Konami e la maternità: un rapporto difficile che finisce in tribunale

Una ex-dipendente intenta una causa contro Konami per una non riconosciuta maternità. La compagnia nipponica perde ma è tenuta a pagare una cifra irrisoria
Una ex-dipendente intenta una causa contro Konami per una non riconosciuta maternità. La compagnia nipponica perde ma è tenuta a pagare una cifra irrisoria


Succede in Giappone, presso una delle compagnie più note all’interno del panorama videoludico, ossia Konami. Nel 2009 Yoko Sekiguchi, ex-dipendente della compagnia nipponica, andò in maternità per sei mesi. Fin qui tutto bene. Il punto è che, al suo ritorno, la cara Yoko si è trovata in una situazione tutt’altro che edificante: mansioni e paga sensibilmente ridimensionate (via Gamasutra).

Il suo datore di lavoro ha addotto quale motivazione di questo provvedimento proprio il peso comportato dalla maternità della donna. Attualmente la legislazione giapponese in materia prevede che una futura mamma in stato interessante possa percepire il 60% dello stipendio “regolare” per non più di 14 settimane assentandosi. Sta di fatto che la corte, dopo due anni, ha dato ragione alla Sekiguchi, costringendo Konami a un risarcimento danni pari a 950 mila yen – a fronte dei 33 milioni di yen che in realtà la donna avrebbe perso.

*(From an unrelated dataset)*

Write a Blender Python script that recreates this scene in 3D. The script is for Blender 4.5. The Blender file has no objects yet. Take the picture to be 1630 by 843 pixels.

Una battaglia a tutti gli effetti, quella della madre giapponese, la quale ha dichiarato con ferma convinzione di aver agito affinché “la compagnia non sia un posto in cui le persone debbano scegliere tra due alternative: i figli o la carriera“. Succede in Giappone… ma in un mondo come il nostro succede un po’ dovunque.